## PROBLEM TO SOLVE
Begin with the first line of the material and write out each line exactly, ending with the line that contains "scene.camera = cam". Pictures are not part of the copy.

(Scenes as source code)
_ _ _
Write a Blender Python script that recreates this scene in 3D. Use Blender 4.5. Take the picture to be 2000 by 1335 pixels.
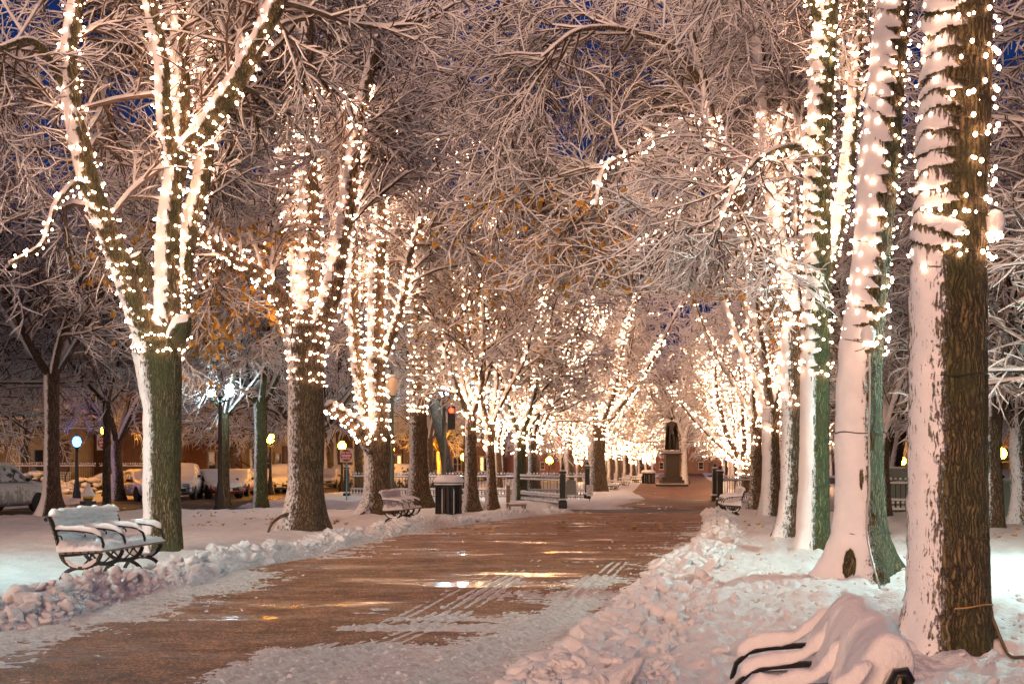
import bpy, bmesh, math, random
import numpy as np
from mathutils import Vector, Matrix

for o in list(bpy.data.objects): bpy.data.objects.remove(o)
scene = bpy.context.scene
COL = scene.collection
R_ = math.radians
F, HZ, CH = 2600.0, 912.0, 1.5        # focal length in photo pixels, horizon row, eye height

# ------------------------------------------------------------------ camera
cd = bpy.data.cameras.new('camera'); cam = bpy.data.objects.new('camera', cd); COL.objects.link(cam)
cam.location = (0, 0, CH); cam.rotation_euler = (math.pi/2, 0, 0)
cd.sensor_width = 36.0; cd.lens = 36.0*F/2000.0
cd.shift_y = (HZ-667.5)/2000.0
cd.clip_start = 0.1; cd.clip_end = 3000
scene.camera = cam

# ------------------------------------------------------------------ world, sun, exposure
scene.view_settings.view_transform = 'Standard'; scene.view_settings.look = 'None'
scene.view_settings.exposure = 0.34; scene.view_settings.gamma = 1.0
world = bpy.data.worlds.new('World'); scene.world = world; world.use_nodes = True
wn = world.node_tree; wn.nodes.clear()
wo = wn.nodes.new('ShaderNodeOutputWorld'); wb = wn.nodes.new('ShaderNodeBackground')
sk = wn.nodes.new('ShaderNodeTexSky'); sk.sky_type = 'NISHITA'; sk.sun_disc = False
SUN_EL, SUN_AZ = 18.0, 200.0
sk.sun_elevation = R_(-2.0); sk.sun_rotation = R_(SUN_AZ); sk.altitude = 0; sk.ozone_density = 6.0
mx = wn.nodes.new('ShaderNodeMixRGB'); mx.blend_type = 'MIX'; mx.inputs[0].default_value = 0.75
mx.inputs[2].default_value = (0.05, 0.28, 1.0, 1)
sc_ = wn.nodes.new('ShaderNodeMixRGB'); sc_.blend_type = 'MULTIPLY'; sc_.inputs[0].default_value = 1.0
sc_.inputs[2].default_value = (6, 8, 12, 1)
wn.links.new(sk.outputs[0], sc_.inputs[1]); wn.links.new(sc_.outputs[0], mx.inputs[1])
wn.links.new(mx.outputs[0], wb.inputs[0]); wb.inputs[1].default_value = 0.085
wn.links.new(wb.outputs[0], wo.inputs[0])
sl = bpy.data.lights.new('glow', 'SUN'); sun = bpy.data.objects.new('city_glow', sl); COL.objects.link(sun)
sl.energy = 2.6; sl.angle = R_(45); sl.color = (1.0, 0.56, 0.34)
_d = Vector((math.sin(R_(-22))*math.cos(R_(SUN_EL)), -math.cos(R_(-22))*math.cos(R_(SUN_EL)), math.sin(R_(SUN_EL))))
sun.rotation_euler = (-_d).to_track_quat('-Z', 'Y').to_euler(); sun.location = (0, -20, 20)

# ------------------------------------------------------------------ helpers
rng = np.random.default_rng(7); random.seed(7)
def tag(o, label=None, cat=None, group=None, kind=None):
    if label: o['label'] = label
    if cat: o['category'] = cat
    if group: o['group'] = group
    if kind: o['kind'] = kind
    return o
def thing(name, label, cat, loc=(0,0,0), rz=0.0, group=None, scale=None):
    o = bpy.data.objects.new(name, None); COL.objects.link(o)
    o.location = loc; o.rotation_euler = (0,0,rz); o.empty_display_size = 0.2
    if scale: o.scale = scale
    return tag(o, label, cat, group)
def copy_tree(o, parent=None):
    c = o.copy(); COL.objects.link(c)
    for k in ('label','category','group'):
        pass
    if parent is not None: c.parent = parent
    for ch in list(o.children): copy_tree(ch, c)
    return c
def G(px, py, z=0.0):
    Y = F*(CH-z)/(py-HZ); return Vector(((px-1000)*Y/F, Y, z))
def PX(px, py, Y):
    return np.array([(px-1000)*Y/F, Y, CH+(HZ-py)*Y/F])

def mesh_obj(name, V, faces=None, quads=None, tris=None, mats=(), midx=None, smooth=False, parent=None, attrs=None):
    me = bpy.data.meshes.new(name)
    if faces is not None:
        me.from_pydata([tuple(v) for v in V], [], faces)
        if midx is not None: me.polygons.foreach_set('material_index', np.asarray(midx, dtype=np.int32))
    else:
        V = np.asarray(V, dtype=np.float32)
        parts = []; tot = []
        if quads is not None and len(quads): q = np.asarray(quads, dtype=np.int32); parts.append(q.ravel()); tot.append(np.full(len(q), 4, np.int32))
        if tris is not None and len(tris): t = np.asarray(tris, dtype=np.int32); parts.append(t.ravel()); tot.append(np.full(len(t), 3, np.int32))
        loops = np.concatenate(parts); totals = np.concatenate(tot)
        starts = np.concatenate([[0], np.cumsum(totals)[:-1]]).astype(np.int32)
        me.vertices.add(len(V)); me.vertices.foreach_set('co', V.ravel())
        me.loops.add(len(loops)); me.loops.foreach_set('vertex_index', loops)
        me.polygons.add(len(totals)); me.polygons.foreach_set('loop_start', starts); me.polygons.foreach_set('loop_total', totals)
        if midx is not None: me.polygons.foreach_set('material_index', np.asarray(midx, dtype=np.int32))
        me.update(calc_edges=True)
    if attrs:
        for k, a in attrs.items():
            at = me.attributes.new(k, 'FLOAT', 'POINT'); at.data.foreach_set('value', np.asarray(a, dtype=np.float32).ravel())
    for m in mats: me.materials.append(m)
    me.polygons.foreach_set('use_smooth', np.full(len(me.polygons), bool(smooth)))
    me.update()
    o = bpy.data.objects.new(name, me); COL.objects.link(o)
    if parent is not None: o.parent = parent
    return o

class MB:
    """collects simple solids and links them as one mesh"""
    def __init__(s): s.v=[]; s.f=[]; s.m=[]
    def add(s, vs, fs, m=0):
        b=len(s.v); s.v+= [tuple(v) for v in vs]; s.f += [tuple(b+i for i in f) for f in fs]; s.m += [m]*len(fs); return s
    def box(s, c, d, rot=0.0, m=0, bev=0.0):
        cx,cy,cz=c; x,y,z=[q/2 for q in d]; ca,sa=math.cos(rot),math.sin(rot)
        if bev<=0:
            pts=[(a*x,b*y,e*z) for e in (-1,1) for a,b in ((-1,-1),(1,-1),(1,1),(-1,1))]
            fs=[(3,2,1,0),(4,5,6,7),(0,1,5,4),(1,2,6,5),(2,3,7,6),(3,0,4,7)]
        else:
            e=min(bev,x*.9,y*.9,z*.9); pts=[]; 
            for zz,k in ((-z,1),(-z+e,0),(z-e,0),(z,1)):
                xx=x-(e if k else 0); yy=y-(e if k else 0)
                pts += [(-xx+e,-yy,zz),(xx-e,-yy,zz),(xx,-yy+e,zz),(xx,yy-e,zz),(xx-e,yy,zz),(-xx+e,yy,zz),(-xx,yy-e,zz),(-xx,-yy+e,zz)]
            fs=[tuple(range(7,-1,-1)), tuple(range(24,32))]
            for r in range(3):
                for i in range(8): fs.append((r*8+i, r*8+(i+1)%8, r*8+8+(i+1)%8, r*8+8+i))
        s.add([(cx+p[0]*ca-p[1]*sa, cy+p[0]*sa+p[1]*ca, cz+p[2]) for p in pts], fs, m); return s
    def tube(s, pts, r, n=8, m=0, cap=True, sq=1.0):
        pts=[Vector(p) for p in pts]; k=len(pts); rs=r if hasattr(r,'__len__') else [r]*k
        vs=[]; ref=None
        for i,p in enumerate(pts):
            t=(pts[min(i+1,k-1)]-pts[max(i-1,0)]).normalized()
            if ref is None: ref = Vector((0,0,1)) if abs(t.z)<.9 else Vector((1,0,0))
            a=t.cross(ref).normalized(); b=a.cross(t).normalized(); ref=b
            for j in range(n):
                th=2*math.pi*j/n; vs.append(p+a*math.cos(th)*rs[i]*sq+b*math.sin(th)*rs[i])
        fs=[(i*n+j,i*n+(j+1)%n,(i+1)*n+(j+1)%n,(i+1)*n+j) for i in range(k-1) for j in range(n)]
        if cap: fs += [tuple(range(n-1,-1,-1)), tuple((k-1)*n+j for j in range(n))]
        s.add(vs,fs,m); return s
    def lathe(s, prof, c=(0,0,0), n=20, m=0):
        vs=[(c[0]+r*math.cos(2*math.pi*j/n), c[1]+r*math.sin(2*math.pi*j/n), c[2]+z) for r,z in prof for j in range(n)]
        k=len(prof)
        fs=[(i*n+j,i*n+(j+1)%n,(i+1)*n+(j+1)%n,(i+1)*n+j) for i in range(k-1) for j in range(n)]
        fs += [tuple(range(n-1,-1,-1)), tuple((k-1)*n+j for j in range(n))]
        s.add(vs,fs,m); return s
    def build(s, name, mats, parent=None, smooth=False):
        if not isinstance(mats,(list,tuple)): mats=[mats]
        o=mesh_obj(name, s.v, faces=s.f, midx=s.m, mats=mats, smooth=smooth, parent=parent)
        if smooth:
            try: o.data.set_sharp_from_angle(angle=R_(40))
            except Exception: pass
        return o

# ------------------------------------------------------------------ noise
def _h(ix,iy,iz,seed):
    n=(ix.astype(np.int64)*374761393 + iy.astype(np.int64)*668265263 + iz.astype(np.int64)*2147483647 + seed*974634777) & 0xffffffff
    n=((n^(n>>13))*1274126177) & 0xffffffff; n=((n^(n>>16))*2246822519)&0xffffffff; n=n^(n>>15)
    return (n & 0xffffff)/float(0xffffff)
def vn3(x,y,z,seed=0):
    x=np.asarray(x,float); y=np.asarray(y,float)+0*x; z=np.asarray(z,float)+0*x
    ix,iy,iz=np.floor(x),np.floor(y),np.floor(z); fx,fy,fz=x-ix,y-iy,z-iz
    fx,fy,fz=[t*t*(3-2*t) for t in (fx,fy,fz)]; ix,iy,iz=[t.astype(np.int64) for t in (ix,iy,iz)]
    r=0
    for a in (0,1):
        for b in (0,1):
            for c in (0,1):
                r = r + _h(ix+a,iy+b,iz+c,seed)*(fx if a else 1-fx)*(fy if b else 1-fy)*(fz if c else 1-fz)
    return r*2-1
def vn2(x,y,seed=0):
    ix,iy=np.floor(x),np.floor(y); fx,fy=x-ix,y-iy
    fx,fy=fx*fx*(3-2*fx),fy*fy*(3-2*fy); ix,iy=ix.astype(np.int64),iy.astype(np.int64); z=np.zeros_like(ix)
    r=0
    for a in (0,1):
        for b in (0,1): r=r+_h(ix+a,iy+b,z,seed)*(fx if a else 1-fx)*(fy if b else 1-fy)
    return r*2-1
def fbm2(x,y,seed=0,oc=4,g=.5):
    s=0;a=1.0
    for i in range(oc): s=s+a*vn2(x*2**i+i*17.3,y*2**i-i*9.1,seed+i); a*=g
    return s
def vor2(x,y,seed=0):
    """returns F1 distance and a random value of the nearest cell"""
    ix,iy=np.floor(x).astype(np.int64),np.floor(y).astype(np.int64)
    best=np.full(x.shape,9.0); val=np.zeros(x.shape); sec=np.full(x.shape,9.0)
    for a in (-1,0,1):
        for b in (-1,0,1):
            jx=_h(ix+a,iy+b,ix*0,seed); jy=_h(ix+a,iy+b,ix*0+1,seed); v=_h(ix+a,iy+b,ix*0+2,seed)
            d=np.hypot(ix+a+jx-x, iy+b+jy-y); k=d<best
            sec=np.where(k,best,np.minimum(sec,d)); val=np.where(k,v,val); best=np.where(k,d,best)
    return best,sec,val
def sstep(a,b,x): t=np.clip((x-a)/(b-a),0,1); return t*t*(3-2*t)

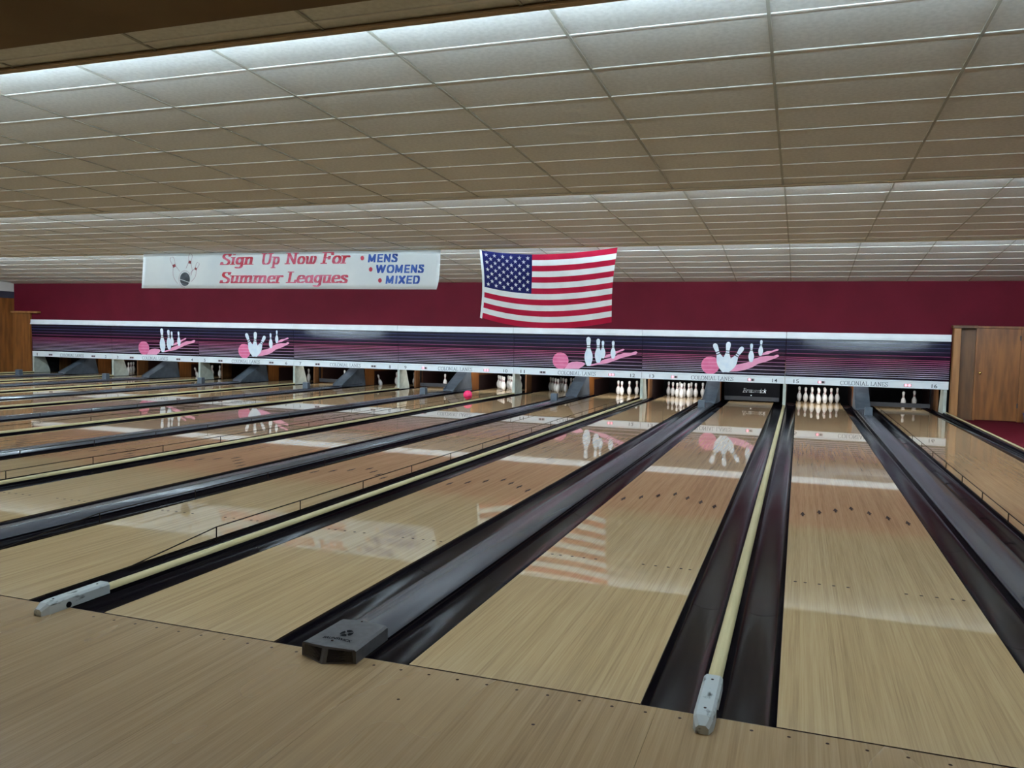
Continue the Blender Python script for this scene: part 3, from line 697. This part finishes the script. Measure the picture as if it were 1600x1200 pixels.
_ _ _
## FULL ANSWER
Write a Blender Python script that recreates this scene in 3D. Use Blender 4.5. Take the picture to be 2000 by 1335 pixels.
import bpy, bmesh, math, random
import numpy as np
from mathutils import Vector, Matrix

for o in list(bpy.data.objects): bpy.data.objects.remove(o)
scene = bpy.context.scene
COL = scene.collection
R_ = math.radians
F, HZ, CH = 2600.0, 912.0, 1.5        # focal length in photo pixels, horizon row, eye height

# ------------------------------------------------------------------ camera
cd = bpy.data.cameras.new('camera'); cam = bpy.data.objects.new('camera', cd); COL.objects.link(cam)
cam.location = (0, 0, CH); cam.rotation_euler = (math.pi/2, 0, 0)
cd.sensor_width = 36.0; cd.lens = 36.0*F/2000.0
cd.shift_y = (HZ-667.5)/2000.0
cd.clip_start = 0.1; cd.clip_end = 3000
scene.camera = cam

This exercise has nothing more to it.